Use Case
Thu, 12 Sep 2024
Data Gaps to ESG Gains: Transforming Evaluations with Complete Reporting
	 	 

In recent years, the evaluation of Environmental, Social, and Governance (ESG) performance has become crucial for companies aiming to attract investors and ensure sustainable growth. ConsciESG, a leading ESG assessment platform, provides detailed insights into companies' progress towards ESG goals. This case study examines one of the underperformers from our previous analysis, revealing how data gaps can significantly affect ESG scores and highlighting the importance of historically balanced data that go to build ESG scores.

In our initial evaluation covering the period from 2020 to 2021, the selected company showed a low positive  progress score. This underperformance raised concerns about BeiGene’s commitment and capability to meet ESG targets on time. The low progress score was primarily attributed to limited data availability, which hindered a comprehensive assessment of the company’s ESG initiatives.

Figure 1: BeiGene, Ltd. Initial ESG Scores (2020-2021)

To address concerns, we expanded our analysis to include data spanning from 2019 to 2023. This wider range offered a fuller view of the company's journey regarding environmental, social, and governance (ESG) performance. The findings revealed significant improvements, mainly due to progress in previously underperforming areas. Attached figure visually illustrates the progress made from 2019 to 2023, affirming our observations. However, it's crucial to note that BeiGene's advancement has seen fluctuations, with notable progress in 2021-2022, yet the company still faces challenges in achieving a leading portfolio status.

Figure 2: Bar Chart of BeiGene’s ESG Progress Score

The initial dataset from 2019 showed minimal progress towards ESG goals, aligning with the low scores observed in the 2020-2021 analysis.. The company's efforts were nascent, and the lack of robust data contributed to an unfavorable assessment. By 2021, the company had ramped up its ESG activities, reflected in the significant score increase to 24.07 for 2021-2022. Despite still being affected by earlier data gaps, this positive trend indicated the company's improving commitment to ESG goals. However, the regression in 2022-2023 underscores the importance of continuous and consistent efforts. This case emphasizes that while comprehensive data over time can reveal true progress, it also necessitates ongoing commitment to sustain and enhance ESG performance.

The analysis of BeiGene, Ltd. across different years highlights the dynamic nature of ESG performance. The company demonstrated significant progress from 2020 to 2022, but the regression in 2022-2023 underscores the need for continuous improvement and consistent efforts. This case emphasizes that while comprehensive data over time can reveal true progress, it also necessitates ongoing commitment to sustain and enhance ESG performance.
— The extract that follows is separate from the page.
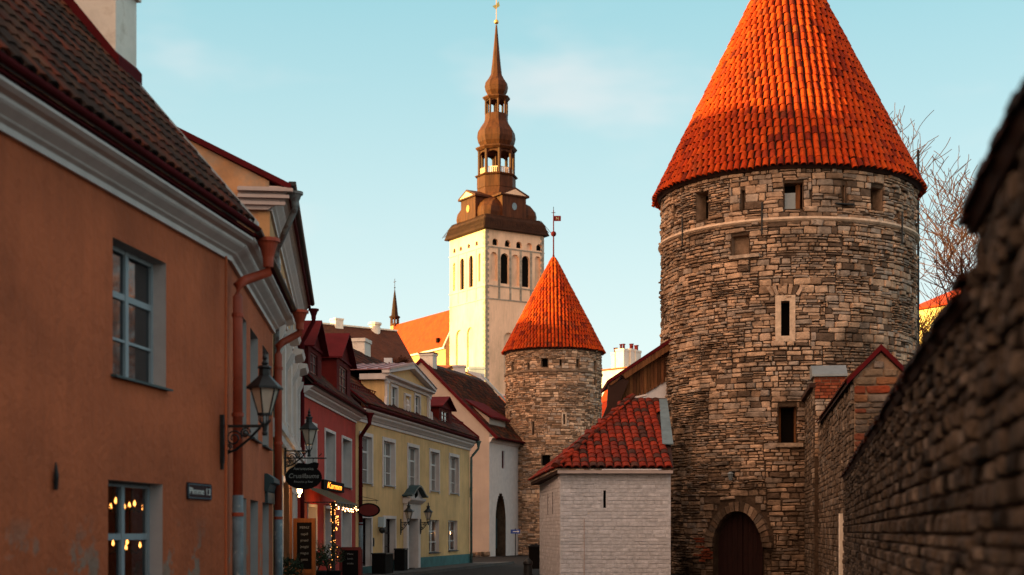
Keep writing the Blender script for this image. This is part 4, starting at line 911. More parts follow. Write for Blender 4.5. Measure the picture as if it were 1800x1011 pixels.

The comparison between the initial and extended analyses underscores the detrimental impact of data gaps on ESG assessments. Limited data can lead to unfairly low scores, which misrepresent a company's actual efforts and achievements. For investors and stakeholders relying on ESG scores for decision-making, such gaps can result in misinformed judgments, potentially leading to overlooked investment opportunities.